You can find these on sale for about the inflation adjusted price of my Baby Advents. But for about $125 including shipping and the foam repair kit you’ll need, a used Baby Advent is a better overall speaker and a much better buy.
Once the Klipsches are returned more shopping and listening. The final result: Bowers and Wilkins 685 ($650), about twice the inflation adjusted price of the Baby Advents. The Abbey Road studio (where Dark Side of the Moon and Abbey Road were recorded) has always been a B&W shop, and even in the entry level 600 series demonstrates why. Getting these mounted on the wall is worth an article of its own, but the important thing is I got them there and they compare well with the JBL speakers in my bedroom.
While it was easy to criticize the Klipsch and Martin Logan, the B&W 685s produce consistent quality across the spectrum, they don’t have strong characteristics to like or dislike. What they do show is that the JBL speakers in the next room have a very distinct character, when the JBLs were compared to everything else they were just so much better that they just set the standard. This is no surprise, the truly good speakers with designs similar to the Aquarius IV are expensive, as in $60,000 a pair. The Aquarius IV is the most attractive piece of furniture JBL ever produced and is far less sensitive to placement than a pair of 684 or 683 speakers (the floor standing members of the same series as my 685s), making it the ideal for a living room (if someone wants to gift me some vintage JBL studio monitors or another pair of B&Ws they will move there, but right now putting my best speakers in a place where I don’t often listen seems dumb). The B&W 600 Series in contrast are entry level Studio Monitors, and revealing weaknesses in other speakers (even when the other speaker still overall sounds better) is exactly what a Monitor should be able to do. When I was shopping, I listened to the 685 against the CM5 (the same size cabinet in the next series up), the difference in quality was distinct but only incremental, most notably a greater clarity at the high end. Next to the 685s the Baby Advents which sound pretty good by themselves show a distinct fuzziness at times, unlike the other current speakers I rejected, there is nothing that the Baby does better than the 685 which is just a better speaker.

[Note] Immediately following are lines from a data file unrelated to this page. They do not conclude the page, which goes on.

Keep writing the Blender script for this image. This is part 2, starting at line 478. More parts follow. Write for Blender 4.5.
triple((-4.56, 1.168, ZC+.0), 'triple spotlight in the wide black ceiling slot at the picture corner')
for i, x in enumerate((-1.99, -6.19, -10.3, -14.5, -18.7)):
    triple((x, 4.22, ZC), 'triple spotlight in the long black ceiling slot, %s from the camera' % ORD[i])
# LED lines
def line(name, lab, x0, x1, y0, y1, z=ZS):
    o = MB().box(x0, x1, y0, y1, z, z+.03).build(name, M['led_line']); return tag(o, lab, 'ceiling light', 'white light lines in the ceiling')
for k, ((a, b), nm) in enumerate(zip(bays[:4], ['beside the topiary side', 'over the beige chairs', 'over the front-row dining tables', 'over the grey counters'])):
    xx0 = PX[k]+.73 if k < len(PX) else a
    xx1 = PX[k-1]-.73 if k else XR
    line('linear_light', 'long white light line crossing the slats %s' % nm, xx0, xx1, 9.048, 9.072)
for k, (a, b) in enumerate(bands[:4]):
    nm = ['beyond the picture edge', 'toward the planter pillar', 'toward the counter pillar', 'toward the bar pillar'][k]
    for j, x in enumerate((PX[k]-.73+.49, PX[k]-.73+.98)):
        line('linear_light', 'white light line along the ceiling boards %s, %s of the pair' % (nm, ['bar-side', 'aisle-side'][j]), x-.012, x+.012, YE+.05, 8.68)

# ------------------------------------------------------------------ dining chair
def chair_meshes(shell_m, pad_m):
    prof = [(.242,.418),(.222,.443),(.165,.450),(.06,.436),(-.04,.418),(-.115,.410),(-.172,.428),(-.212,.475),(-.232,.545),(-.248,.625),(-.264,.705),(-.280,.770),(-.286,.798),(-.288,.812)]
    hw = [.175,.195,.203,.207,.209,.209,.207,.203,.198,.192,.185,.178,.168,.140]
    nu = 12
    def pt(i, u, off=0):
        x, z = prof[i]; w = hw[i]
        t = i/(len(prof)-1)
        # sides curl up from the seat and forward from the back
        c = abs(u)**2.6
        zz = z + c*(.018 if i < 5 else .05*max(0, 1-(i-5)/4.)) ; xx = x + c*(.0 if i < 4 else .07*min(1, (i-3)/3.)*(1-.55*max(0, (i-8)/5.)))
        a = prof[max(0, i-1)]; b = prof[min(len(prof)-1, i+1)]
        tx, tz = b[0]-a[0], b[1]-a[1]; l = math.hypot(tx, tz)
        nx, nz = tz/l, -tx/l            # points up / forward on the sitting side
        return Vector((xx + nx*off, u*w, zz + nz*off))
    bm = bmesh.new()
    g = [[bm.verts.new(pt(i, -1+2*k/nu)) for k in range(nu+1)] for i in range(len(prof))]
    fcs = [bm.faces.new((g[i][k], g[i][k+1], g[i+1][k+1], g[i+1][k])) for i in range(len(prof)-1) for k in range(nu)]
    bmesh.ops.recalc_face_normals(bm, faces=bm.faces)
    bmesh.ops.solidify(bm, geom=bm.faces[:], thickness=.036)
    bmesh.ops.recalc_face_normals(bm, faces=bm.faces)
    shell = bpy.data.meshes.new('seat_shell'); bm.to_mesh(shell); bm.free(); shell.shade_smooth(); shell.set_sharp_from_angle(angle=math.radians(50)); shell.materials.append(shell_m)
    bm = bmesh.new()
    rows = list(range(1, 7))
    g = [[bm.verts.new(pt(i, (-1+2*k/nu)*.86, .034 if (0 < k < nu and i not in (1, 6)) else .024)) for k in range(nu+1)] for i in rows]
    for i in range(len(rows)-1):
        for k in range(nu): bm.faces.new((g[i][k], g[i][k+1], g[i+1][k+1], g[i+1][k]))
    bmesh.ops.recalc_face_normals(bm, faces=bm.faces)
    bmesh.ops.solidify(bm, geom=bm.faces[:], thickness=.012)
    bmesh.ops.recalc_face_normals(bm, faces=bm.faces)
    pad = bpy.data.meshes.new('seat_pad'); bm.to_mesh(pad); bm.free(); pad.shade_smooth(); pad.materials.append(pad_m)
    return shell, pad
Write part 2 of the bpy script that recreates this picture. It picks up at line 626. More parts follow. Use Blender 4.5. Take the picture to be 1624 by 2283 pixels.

Wall Mounted B&W 685 Speakers


Conclusion:
The Baby Advent remains the best value you will find in hi-fi speakers at about $125 per pair used, for an AV system in a small room they may as well be $1,000 a pair speakers for the way they perform.
The JBL Aquarius IV is an awesome niche speaker, looks like furniture, sound quality still competitive in the under $2,000 price range, ideal for a living room. They’re rare and somewhat of a collectors item, plus I’ve put a lot more than $30 into fixing them. For what you’ll ultimately end up spending a better value would be a pair of B&W CM9s for about $3,000 if you could afford it, or B&W 683/684 ($1,500/$1,1100) if you couldn’t.
The B&W 685 was the least expensive satisfactory speaker I could find, if your budget is more than Baby (as in Advent) size but you’re not ready or able to spend a lot, the only question is which color 685 you’re going to get (they come in Black, White, and Cherry). If you need to get something up a wall like I did you’re not going to do better for anywhere near this price, and no setup with small speakers plus a sub-woofer will sound nearly as good for anything other than computer games.
Products Reviewed:
Martin Logan Motion IV ($500)
Klipsch RB-61 ($550 at High Fi dealers, $400 at Crutchfield)
Bowers and Wilkins 685 ($650)
Advent Baby II (inflation adjusted $375 new, used $40-$80 plus shipping and $30 for a foam repair kit).
JBL Aquarius IV S-109 (inflation adjusted $1,600. Used $300-$500 in repairable condition plus shipping, plus parts).